> _What you have to do_
Write out the listing, please, but only from its first line through the line containing "tag(o, 'crumpled clear", exactly as given and without pictures.
☆ ☆ ☆
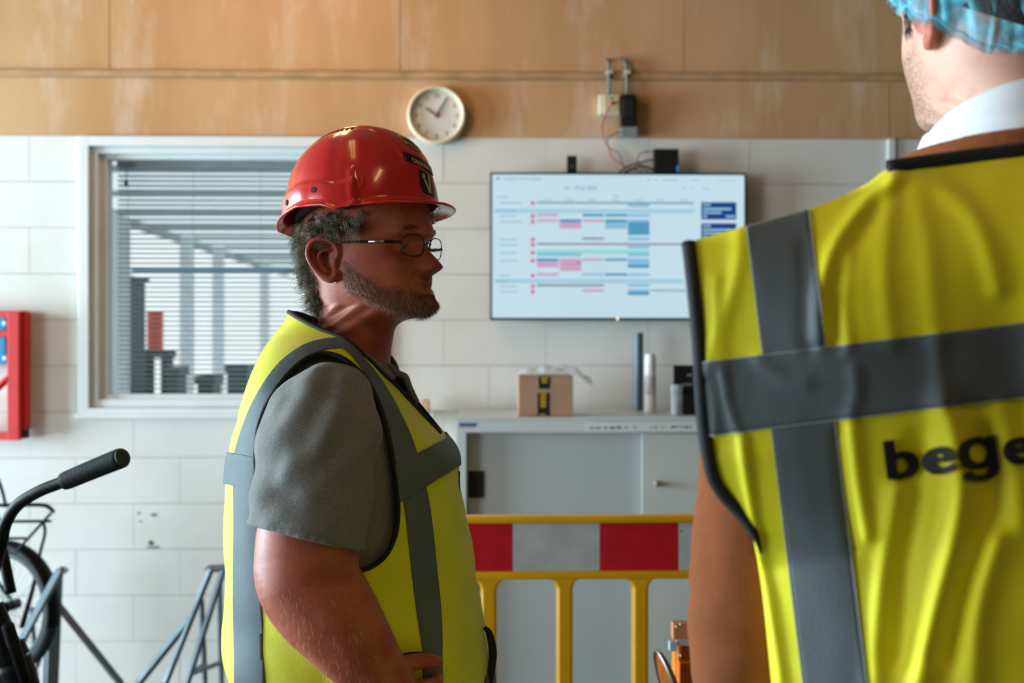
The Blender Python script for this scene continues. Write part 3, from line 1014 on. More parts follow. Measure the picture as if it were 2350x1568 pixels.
# crumpled clear wrap lying over and behind the carton
V = []
nr_, nc_ = 14, 40
for i in range(nr_):
    for k in range(nc_):
        u, v = k / (nc_ - 1), i / (nr_ - 1)
        x = P(1192 + u * 170, 0, YO)[0]
        hmp = .030 + .02 * n3(u * 9, v * 5, 1.3) + .012 * n3(u * 25, v * 14, 4.0)
        drop = max(0, u - .80) * .22
        V.append((x + .01 * n3(u * 7, v * 7, 9), YO + .02 + v * .13, z0 + bh + .006 + (hmp * sin(pi * min(1, v * 1.1)) * (.35 + .65 * sin(pi * u) ** .5)) - drop))
clr = M('clear_wrap', (.95, .96, .96), rough=.18, alpha=.30, var=.0, spec=.8)
o = mk('plastic_wrap', (V, gridF(nr_, nc_)), clr, None, True)
sm = o.modifiers.new('thickness', 'SOLIDIFY'); sm.thickness = .0006
tag(o, 'crumpled clear plastic wrap lying on top of the cardboard box', 'wrap')

# grey pipe, white tube, black card box with clear pouch, wood offcut
YP_ = 4.22
pp = P(1465, 945, YP_)
zt = P(1465, 764, YP_)[2]
o = mk('grey_pipe', join(lathe([(.0200, 0), (.0205, .003), (.0205, zt - z0 - .002), (.020, zt - z0), (.0165, zt - z0), (.0165, zt - z0 - .02)], (pp[0], YP_, z0), 'z', 24)), M('grey_pvc', (84, 100, 112), rough=.4), None)
tag(o, 'upright dark grey plastic pipe standing on the cabinet by the wall', 'pipe')
yt = 4.10
pp = P(1492, 950, yt)
zt = P(1492, 813, yt)[2]
h = zt - z0
wt = thing('white_cartridge', 'slim white sealant tube standing beside the grey pipe', 'tube', (pp[0], yt, z0))
mk('barrel', lathe([(.024, 0), (.025, .004), (.0235, .01), (.0235, h * .88), (.0225, h * .90), (.0215, h * .93), (.021, h * .985), (.018, h)], (pp[0], yt, z0), 'z', 28), M('white_plastic', (226, 228, 228), rough=.4, var=.05), wt, True)
mk('label_wrap', lathe([(.0238, h * .30), (.0240, h * .31), (.0240, h * .62), (.0238, h * .63)], (pp[0], yt, z0), 'z', 28), M('tube_label', (206, 208, 212), rough=.5, var=.25, scale=60), wt, True)
yk = 3.98
bk = thing('display_carton', 'black open display carton on the cabinet beside the right man', 'box', (P(1575, 0, yk)[0], yk, z0))
k0, k1 = P(1552, 0, yk)[0], P(1625, 0, yk)[0]
zb_, zf = P(0, 840, yk)[2], P(0, 905, yk)[2]
mk('back_card', box(k0, k1, yk + .06, yk + .066, z0, zb_, .002), m_black, bk)
mk('tray', join(box(k0, k1, yk - .012, yk - .008, z0, zf, .001), box(k0, k0 + .004, yk - .01, yk + .062, z0, zf, .001), box(k1 - .004, k1, yk - .01, yk + .062, z0, zf, .001), box(k0, k1, yk - .01, yk + .062, z0, z0 + .004)), m_black, bk)
dzc = 0.0
mk('print_mark', join(front(1577, 858, 1588, 864, yk + .06, .0012), front(1566, 880, 1590, 885, yk + .06, .0012)), M('print_grey', (130, 134, 138), rough=.6), bk)
pv = []
for i in range(12):
    for k in range(8):
        u, v = k / 7, i / 11
        q = P(1541 + u * 26 + v * 0, 955 - v * 72, yk - .03)
        pv.append((q[0] + .004 * n3(u * 6, v * 6, 2), yk - .02 - .012 * sin(pi * u) * (1 - v * .5) + .004 * n3(u * 9, v * 9, 5), max(z0 + .001, q[2])))
o = mk('clear_pouch', (pv, gridF(12, 8)), M('clear_film', (.75, .85, .92), rough=.12, alpha=.5, var=.3, scale=30, spec=.9), None, True)
sm = o.modifiers.new('thickness', 'SOLIDIFY'); sm.thickness = .004; sm.offset = -1
tag(o, 'shiny clear plastic pouch leaning on the black display carton', 'pouch')
yw_ = 4.2
a, b_ = P(968, 945, yw_), P(984, 919, yw_)
o = mk('wood_offcut', join(box(a[0], b_[0], yw_, yw_ + .08, P(0, 948, yw_)[2], b_[2], .002)), M('pale_wood', (206, 170, 134), rough=.7, var=.2, scale=30, stretch=(1, 1, .1)), None)
zlo = P(0, 948, yw_)[2]
tag(o, 'small pale wood offcut on the shelf bracket left of the cabinet', 'wood')
sh_ = thing('wall_shelf', 'narrow white wall shelf hidden behind the man left of the cabinet', 'shelf', (a[0] - .1, YW, zlo))
mk('plank', box(a[0] - .35, a[0] + .045, YW - .22, YW, zlo - .018, zlo - .0005, .002), m_white, sh_)
mk('bracket', box(a[0] - .2, a[0] - .18, YW - .18, YW, zlo - .05, zlo - .018, .002), m_white, sh_)

# ------------------------------------------------------------------ yellow barrier
YR = 2.78
m_yel = M('barrier_yellow', (232, 176, 6), rough=.38, var=.08, scale=5)
bar = thing('crowd_barrier', 'yellow plastic barrier with a red and white reflective board', 'barrier', (P(1330, 0, YR)[0], YR, 0))
bx0, bx1 = P(1330, 0, YR)[0] - .78, P(1330, 0, YR)[0] + .78
def bz_(py): return P(1330, py, YR)[2]
rt, rb = bz_(1182), bz_(1199)
mk('top_rail', box(bx0, bx1, YR - .02, YR + .02, rb, rt, .008), m_yel, bar, True)
mr0, mr1 = bz_(1327), bz_(1309)
mk('middle_rail', box(bx0, bx1, YR - .02, YR + .02, mr0, mr1, .006), m_yel, bar, True)
mk('bottom_rail', box(bx0, bx1, YR - .02, YR + .02, .12, .16, .008), m_yel, bar, True)
for x in (bx0, bx1):
    mk('end_post', box(x - .022, x + .022, YR - .022, YR + .022, .03, rt, .008), m_yel, bar, True)
for x in (bx0 + .12, bx1 - .12):
    mk('foot', box(x - .03, x + .03, YR - .25, YR + .25, 0, .05, .01), m_yel, bar, True)
    mk('foot_stem', box(x - .022, x + .022, YR - .02, YR + .02, .045, .13, .004), m_yel, bar)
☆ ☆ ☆
> _Final answer_
The Blender Python script for this scene continues. Write part 3, from line 1014 on. More parts follow. Measure the picture as if it were 2350x1568 pixels.
# crumpled clear wrap lying over and behind the carton
V = []
nr_, nc_ = 14, 40
for i in range(nr_):
    for k in range(nc_):
        u, v = k / (nc_ - 1), i / (nr_ - 1)
        x = P(1192 + u * 170, 0, YO)[0]
        hmp = .030 + .02 * n3(u * 9, v * 5, 1.3) + .012 * n3(u * 25, v * 14, 4.0)
        drop = max(0, u - .80) * .22
        V.append((x + .01 * n3(u * 7, v * 7, 9), YO + .02 + v * .13, z0 + bh + .006 + (hmp * sin(pi * min(1, v * 1.1)) * (.35 + .65 * sin(pi * u) ** .5)) - drop))
clr = M('clear_wrap', (.95, .96, .96), rough=.18, alpha=.30, var=.0, spec=.8)
o = mk('plastic_wrap', (V, gridF(nr_, nc_)), clr, None, True)
sm = o.modifiers.new('thickness', 'SOLIDIFY'); sm.thickness = .0006
tag(o, 'crumpled clear plastic wrap lying on top of the cardboard box', 'wrap')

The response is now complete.